Nachdem ich mein Gepäck abgeladen hatte, machte ich mich sofort auf den Weg nach Tiradentes. Dazu musste ich erstmal mit dem Bus zurück zur Rodoviária fahren und dort in einen anderen umsteigen.
Bei der Ankunft in Tiradentes wiederholte sich das Spiel wie in São João del Rei und Mariana: Ich war zunächst enttäuscht, weil alles wie eine völlig normale Kleinstadt aussah. Nach wenigen Schritten war ich hier aber im Zentrum der Altstadt und dort reihten sich tatsächlich die bunten Kolonialbauten aneinander. Dazwischen holprige Kopfsteinpflastergassen und eigentlich wurde der koloniale Flair nur ein wenig von den touristischen Souvenirläden getrübt, die sich aber immerhin dem Stil anzupassen versucht hatten. Nach Ouro Preto war für mich Tiradentes jedenfalls die zweit schönste der kolonialen Goldgräberstädte in Minas Gerais.

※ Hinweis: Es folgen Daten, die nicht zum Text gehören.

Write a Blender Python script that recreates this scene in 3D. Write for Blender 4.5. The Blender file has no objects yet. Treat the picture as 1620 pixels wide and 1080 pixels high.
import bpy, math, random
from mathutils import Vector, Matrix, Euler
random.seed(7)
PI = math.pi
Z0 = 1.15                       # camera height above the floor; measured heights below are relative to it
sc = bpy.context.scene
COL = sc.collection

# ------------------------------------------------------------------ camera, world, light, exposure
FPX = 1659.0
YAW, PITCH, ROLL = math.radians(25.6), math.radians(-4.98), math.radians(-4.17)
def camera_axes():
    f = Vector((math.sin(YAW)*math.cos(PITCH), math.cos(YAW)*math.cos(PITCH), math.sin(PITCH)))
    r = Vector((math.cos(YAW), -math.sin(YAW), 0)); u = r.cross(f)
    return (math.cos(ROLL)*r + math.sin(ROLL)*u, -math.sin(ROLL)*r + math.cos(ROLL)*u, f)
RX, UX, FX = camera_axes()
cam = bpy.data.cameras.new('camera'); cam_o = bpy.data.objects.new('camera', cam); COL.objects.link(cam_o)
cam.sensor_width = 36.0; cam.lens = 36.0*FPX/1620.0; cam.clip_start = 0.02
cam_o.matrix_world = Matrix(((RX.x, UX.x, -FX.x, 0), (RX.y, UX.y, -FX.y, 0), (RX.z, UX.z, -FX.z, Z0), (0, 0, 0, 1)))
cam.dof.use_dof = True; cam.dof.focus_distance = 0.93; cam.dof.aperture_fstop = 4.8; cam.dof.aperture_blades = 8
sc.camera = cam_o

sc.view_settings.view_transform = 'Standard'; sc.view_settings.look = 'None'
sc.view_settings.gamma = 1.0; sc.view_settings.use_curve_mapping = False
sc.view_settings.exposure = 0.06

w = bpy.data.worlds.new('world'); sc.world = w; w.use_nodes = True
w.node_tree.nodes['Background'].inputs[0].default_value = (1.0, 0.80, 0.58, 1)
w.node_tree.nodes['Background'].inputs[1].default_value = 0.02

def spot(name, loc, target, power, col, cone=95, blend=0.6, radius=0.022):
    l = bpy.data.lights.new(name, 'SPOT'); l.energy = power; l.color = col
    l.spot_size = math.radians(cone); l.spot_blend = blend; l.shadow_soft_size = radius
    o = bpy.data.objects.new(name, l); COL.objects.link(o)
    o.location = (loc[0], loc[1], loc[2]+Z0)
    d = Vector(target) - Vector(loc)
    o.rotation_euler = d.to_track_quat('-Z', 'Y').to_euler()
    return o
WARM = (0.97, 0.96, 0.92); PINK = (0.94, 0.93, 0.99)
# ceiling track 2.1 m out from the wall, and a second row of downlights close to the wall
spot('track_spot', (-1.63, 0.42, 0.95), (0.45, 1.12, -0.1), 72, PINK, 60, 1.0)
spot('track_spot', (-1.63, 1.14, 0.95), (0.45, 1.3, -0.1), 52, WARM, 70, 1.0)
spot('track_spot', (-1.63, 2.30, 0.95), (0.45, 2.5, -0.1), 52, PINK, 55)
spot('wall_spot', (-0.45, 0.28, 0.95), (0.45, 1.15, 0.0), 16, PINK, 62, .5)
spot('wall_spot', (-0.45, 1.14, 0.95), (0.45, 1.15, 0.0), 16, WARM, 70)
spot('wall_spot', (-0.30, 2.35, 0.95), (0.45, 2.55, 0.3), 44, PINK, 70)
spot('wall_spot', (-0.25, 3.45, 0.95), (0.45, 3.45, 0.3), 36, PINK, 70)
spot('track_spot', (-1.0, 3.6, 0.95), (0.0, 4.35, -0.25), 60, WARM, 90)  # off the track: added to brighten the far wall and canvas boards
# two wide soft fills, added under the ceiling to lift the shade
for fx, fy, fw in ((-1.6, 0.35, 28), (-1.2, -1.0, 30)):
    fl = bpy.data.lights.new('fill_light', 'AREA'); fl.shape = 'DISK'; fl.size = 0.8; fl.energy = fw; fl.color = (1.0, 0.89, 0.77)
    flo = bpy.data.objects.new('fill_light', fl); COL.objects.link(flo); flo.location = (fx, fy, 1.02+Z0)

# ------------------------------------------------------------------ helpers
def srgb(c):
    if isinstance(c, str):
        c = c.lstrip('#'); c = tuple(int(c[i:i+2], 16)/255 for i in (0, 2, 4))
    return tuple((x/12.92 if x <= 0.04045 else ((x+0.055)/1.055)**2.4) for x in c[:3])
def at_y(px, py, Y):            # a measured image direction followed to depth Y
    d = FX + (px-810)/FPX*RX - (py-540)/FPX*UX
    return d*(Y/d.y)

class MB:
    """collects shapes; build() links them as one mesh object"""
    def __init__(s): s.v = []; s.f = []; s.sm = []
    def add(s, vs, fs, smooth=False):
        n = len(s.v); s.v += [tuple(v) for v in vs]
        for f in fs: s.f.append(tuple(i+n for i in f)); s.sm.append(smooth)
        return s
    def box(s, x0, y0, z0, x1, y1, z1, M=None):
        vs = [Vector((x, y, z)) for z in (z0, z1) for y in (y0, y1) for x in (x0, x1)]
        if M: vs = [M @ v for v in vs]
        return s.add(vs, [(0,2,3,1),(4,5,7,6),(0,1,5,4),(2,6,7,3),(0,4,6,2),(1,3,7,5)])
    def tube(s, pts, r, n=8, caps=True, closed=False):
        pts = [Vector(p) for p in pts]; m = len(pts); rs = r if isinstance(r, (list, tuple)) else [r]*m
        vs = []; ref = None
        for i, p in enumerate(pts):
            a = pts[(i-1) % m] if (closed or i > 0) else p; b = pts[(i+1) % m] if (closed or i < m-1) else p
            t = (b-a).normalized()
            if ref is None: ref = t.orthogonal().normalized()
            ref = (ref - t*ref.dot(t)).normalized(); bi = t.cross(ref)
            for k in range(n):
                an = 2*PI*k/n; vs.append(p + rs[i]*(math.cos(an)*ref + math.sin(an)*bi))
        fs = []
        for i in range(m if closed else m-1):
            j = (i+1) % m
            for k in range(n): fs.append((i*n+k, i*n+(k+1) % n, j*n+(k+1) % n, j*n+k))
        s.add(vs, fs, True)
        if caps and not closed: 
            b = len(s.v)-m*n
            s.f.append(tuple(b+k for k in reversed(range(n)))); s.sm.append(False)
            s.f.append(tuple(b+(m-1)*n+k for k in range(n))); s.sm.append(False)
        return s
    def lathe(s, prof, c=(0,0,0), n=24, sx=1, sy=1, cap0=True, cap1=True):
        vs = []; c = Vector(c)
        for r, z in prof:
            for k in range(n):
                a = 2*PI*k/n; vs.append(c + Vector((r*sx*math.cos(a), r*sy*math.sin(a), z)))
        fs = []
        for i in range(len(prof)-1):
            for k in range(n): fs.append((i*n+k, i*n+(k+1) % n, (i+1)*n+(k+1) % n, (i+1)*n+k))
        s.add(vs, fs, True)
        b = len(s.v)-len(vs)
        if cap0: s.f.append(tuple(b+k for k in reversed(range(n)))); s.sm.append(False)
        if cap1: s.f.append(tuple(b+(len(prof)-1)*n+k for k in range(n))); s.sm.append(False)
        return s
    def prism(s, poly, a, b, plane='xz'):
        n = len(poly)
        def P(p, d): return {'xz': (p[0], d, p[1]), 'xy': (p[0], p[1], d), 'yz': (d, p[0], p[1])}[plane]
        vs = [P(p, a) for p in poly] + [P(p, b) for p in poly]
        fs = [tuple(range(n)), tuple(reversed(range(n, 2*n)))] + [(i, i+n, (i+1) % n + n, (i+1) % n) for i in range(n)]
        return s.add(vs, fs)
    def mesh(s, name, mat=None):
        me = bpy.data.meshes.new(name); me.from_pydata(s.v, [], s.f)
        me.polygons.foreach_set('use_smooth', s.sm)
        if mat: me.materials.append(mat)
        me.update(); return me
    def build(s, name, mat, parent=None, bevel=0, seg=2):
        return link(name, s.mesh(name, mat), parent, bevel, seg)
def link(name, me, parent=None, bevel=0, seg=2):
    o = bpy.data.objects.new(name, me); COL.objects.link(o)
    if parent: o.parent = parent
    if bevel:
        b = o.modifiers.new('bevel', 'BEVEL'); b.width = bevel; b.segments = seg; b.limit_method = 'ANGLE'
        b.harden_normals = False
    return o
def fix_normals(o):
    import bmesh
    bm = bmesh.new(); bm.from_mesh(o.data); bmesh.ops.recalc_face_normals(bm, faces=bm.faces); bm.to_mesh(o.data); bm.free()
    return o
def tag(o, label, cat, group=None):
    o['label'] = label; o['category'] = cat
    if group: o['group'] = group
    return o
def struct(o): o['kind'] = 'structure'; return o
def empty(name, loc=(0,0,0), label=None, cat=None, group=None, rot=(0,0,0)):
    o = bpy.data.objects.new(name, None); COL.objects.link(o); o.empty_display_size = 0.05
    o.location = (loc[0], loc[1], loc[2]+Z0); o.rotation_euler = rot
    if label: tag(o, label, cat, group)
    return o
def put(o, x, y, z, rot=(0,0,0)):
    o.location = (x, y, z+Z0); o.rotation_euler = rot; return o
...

Da ich einen ziemlichen Hunger hatte, kehrte ich zur Abwechslung zum immer ähnlichen Mineiro Essen à la carte oder vom Buffet mal in ein Restaurant mit italienischer Pasta ein. Die Pasta war zwar gut, aber nichts weltbewegend besonderes.
Nach dem Essen schlenderte ich ein wenig durch die Gassen und genoss ein Eis. Viel zu sehen gab es hier nicht, die Altstadt selbst ist halt die Sehenswürdigkeit, wobei ich nach fast einer Woche nun auch genug von den Kolonialstädten gesehen habe und mich auf die futuristische Architektur Brasílias und die Natur im Pantanal freute.
Bis die Maria Fumaça um 17:00 Uhr nach São João del Rei zurückfuhr hatte ich noch etwa 1 ½ Stunden Zeit. Also chillte ich noch ein wenig in dem kleinen Park vor dem Bahnhof.
Mit leichter Verspätung rumpelte die alte Dampflock dann gegen 17:00 Uhr auch los. Die Fahrt war irgendwie lustig – so nostalgisch durch die Berglandschaft mit gelegentlichem ohrenbetäubenden Pfeifen der alten Dame. Etwa eine ¾ Stunde später erreichten wir São João del Rei und bei der Einfahrt in die Stadt und in den Bahnhof jubelten uns einige Passanten zu – ganz als ob wir von einer (Goldgräber-) Mission lang erwartet zurück kämen.
Inzwischen wurde es bereits dunkel und ich verabschiedete mich einmal mehr von Carlos, der kurz vor der Abfahrt in Tiradentes wieder aufgetaucht war – diesmal mit Anhang – und ebenfalls mit der Maria Fumaça zurück gefahren war. Ich wanderte noch ein wenig durch die Stadt, auf der Suche nach einem Internet-Café. Und als ich im Einkaufszentrum schließlich eines fand, stolperte ich gleichzeitig über das Kino und beschloss spontan, mir noch “Transformers” anzusehen. Kein extrem schlechter Film, aber auch nicht unbedingt der Brüller des Jahres.